Saturday, August 6, 2011

Sorry, Steve Jobs

By Turney Stevens, Dean


"The bookstore is dead."

If you live in Nashville, you might be inclined to believe that propaganda.

But, if you live in Oxford, you would most certainly disagree in the
strongest terms. Because, here, the book is very much alive and very
much revered. And Oxford has possibly the greatest bookstore on the
planet.

Over the past year, we've witnessed the closing of an astounding
number of bookstores in Nashville including the best of them all,
Davis Kidd Booksellers.

Life is just not the same. No more haven of escape on a Sunday
afternoon to browse the "New Titles" table and pick up a copy of the
Sunday New York Times. No more slow sipping of a cappuccino while
reading the first few pages of a particularly intriguing new best
seller. No more marathon shopping spree just days before Christmas,
buying every single person on my list their own very special book--
not just any book, a book thoughtfully selected just for each person's
unique interests even if a whole afternoon is required. That was after
all, the year's best afternoon.

Bookstores are about more than just books. They're about everything,
and anything, and all things. They're mystical places, not just shops
selling merchandise.

I can't go to a bookstore anymore in Nashville.
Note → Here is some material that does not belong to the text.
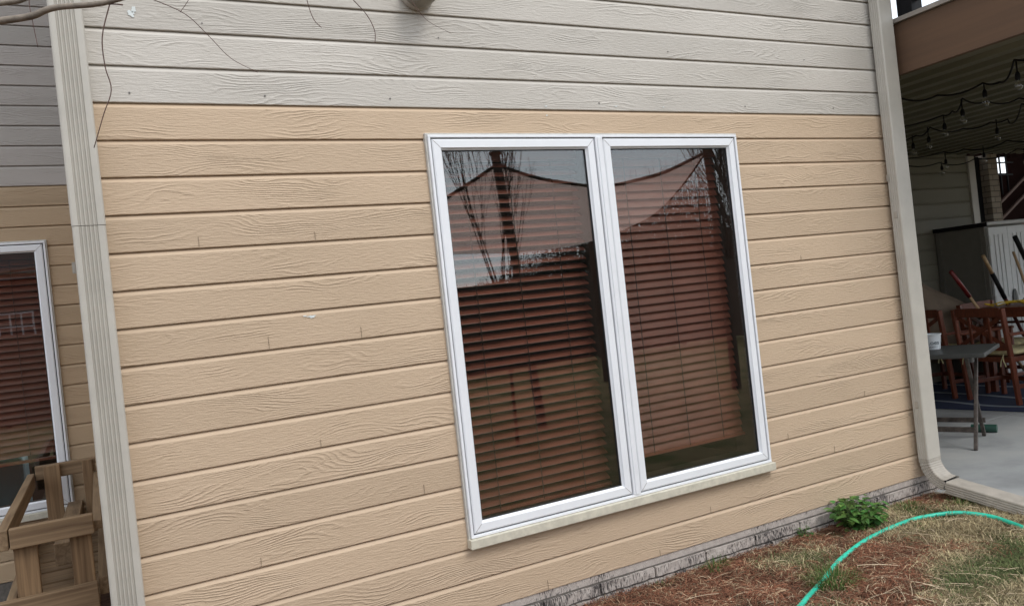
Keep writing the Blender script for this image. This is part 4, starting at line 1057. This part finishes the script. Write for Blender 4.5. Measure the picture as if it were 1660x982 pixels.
# neighbouring house across the yard (seen only as a reflection in the left window)
nh=empty('neighbour_house',(-4.6,-15,0),label='dark brown neighbouring house across the yard with white-barred windows',cat='house')
t=MB(); t.box(-4,4.4,-5,0,-.1,3.4); t.build('wall',simple('dark_brown_wall',(.07,.045,.035),.8),nh)
t=MB(); t.loft([[(-4.4,-5.3,3.38),(-4.4,.35,3.38),(-4.4,-2.5,5.4)],[(4.8,-5.3,3.38),(4.8,.35,3.38),(4.8,-2.5,5.4)]]); t.build('roof',simple('dark_shingles',(.05,.045,.045),.9),nh)
wf=simple('white_window_bars',(.6,.6,.62),.5)
for x in (-2.6,-.6,1.4,3.1):
    t=MB(); t.box(x-.5,x+.5,.001,.03,1.5,2.6); o_=t.build('window',M['room'],nh)
    t=MB()
    for i in range(5): t.box(x-.5+i*.25-.02,x-.5+i*.25+.02,.031,.05,1.5,2.6)
    for z in (1.5,1.86,2.22,2.58): t.box(x-.5,x+.5,.051,.06,z-.02,z+.02)
    t.build('bars',wf,o_)
# far wood beyond the fence
def woodh(x):
    P=[(0,2.2),(17,2.4),(20,4.2),(24,6.2),(30,8.4),(33,8.0),(36,3.6),(75,4)]
    for (a,p),(b,q) in zip(P,P[1:]):
        if a<=x<=b: return p+(q-p)*(x-a)/(b-a)
    return 4
rr=random.Random(77); t=MB()
for i in range(4200):
    x=rr.uniform(0,75); y=-30-rr.random()*8; h=woodh(x)*rr.uniform(.7,1.12); 
    t.col=(.075,.06,.05); t.tube([(x,y,-.1),(x+rr.uniform(-.3,.3),y,h*.6),(x+rr.uniform(-.5,.5),y,h)],[.035,.022,.006],3,caps=False)
for i in range(46000):
    x=rr.uniform(8,50); y=-30-rr.random()*8; h=woodh(x)*(1+.18*noise.noise(Vector((x*.35,0,0)))); z=h*rr.random()*.98; g_=rr.uniform(.6,1.5)
    t.col=(.035*g_,.032*g_,.022*g_); a=rr.uniform(0,3.14); q_=1.15-z/h; d=Vector((math.cos(a),.4*math.sin(a),rr.uniform(-.6,.6)))*rr.uniform(.10,.34)*q_; u=Vector((0,rr.uniform(-.3,.3),1)).normalized()*rr.uniform(.08,.24)*q_; p=Vector((x,y,z))
    t.poly([p-d,p-u,p+d,p+u])
wd_=t.build('far_wood',TM); tag(wd_,'far dark wood edge beyond the fence','wood',kind='stuff')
Or at least I have to
drive a long way to do so.

But this is Oxford.

And Oxford still has Blackwell's Bookshop, perhaps the greatest
bookstore in the world.



Blackwell's Bookshop, Oxford
(Exterior Renovation In Process)


At least that's what my host this week, Dr. F. King Alexander,
president of California State University Long Beach, told me when he
introduced me to Blackwell's for the first time.

He should know because he studied here for two years and returns each
summer for the Oxford Roundtable Programs his father started twenty
years ago.

Four floors of books. Best sellers, slow sellers, esoteric titles,
popular titles. More than 10,000 square feet of space in the basement
level alone, every inch of its 3 miles of shelves packed with 160,000
books. A Rare Books section containing first editions of Milton.
Discipline-specific sections for just about any and every subject
area. And, of course, a cappuccino cafe on the second floor.



Blackwell's Basement



Blackwell's Bookshop was founded in 1879 by Benjamin Henry Blackwell,
son of the town librarian. That first store had just 12 square feet.
Today there are over 60 Blackwell's stores throughout Britain but the
store at 50 Broad Street in Oxford is the flagship.

There is an online bookstore (bookshop.blackwells.co.uk) and the site
does have over 6,000,000 titles, but the allure is just not the same.

I'm writing this on my iPhone (on which I have read several dozen
books). I have an iPad and a MacBook Pro. We're thinking of going
bookless at the College of Business by using only digital texts. I am
as hip to e-books as anybody.

But, walking into Blackwell's was very nearly a spiritual experience.
There is nothing like a real bookstore and, in Oxford, they may have
the world's best.

Sorry, Steve Jobs.

As smart as you are, you can't kill the bookstore.

Because bookstores are about more than just books.


This will conclude Dean Stevens' blogs from Oxford. His conference has concluded and he is returning home this weekend. Thank you for following his posts all week and we hope you have enjoyed his observations on life at the University of Oxford.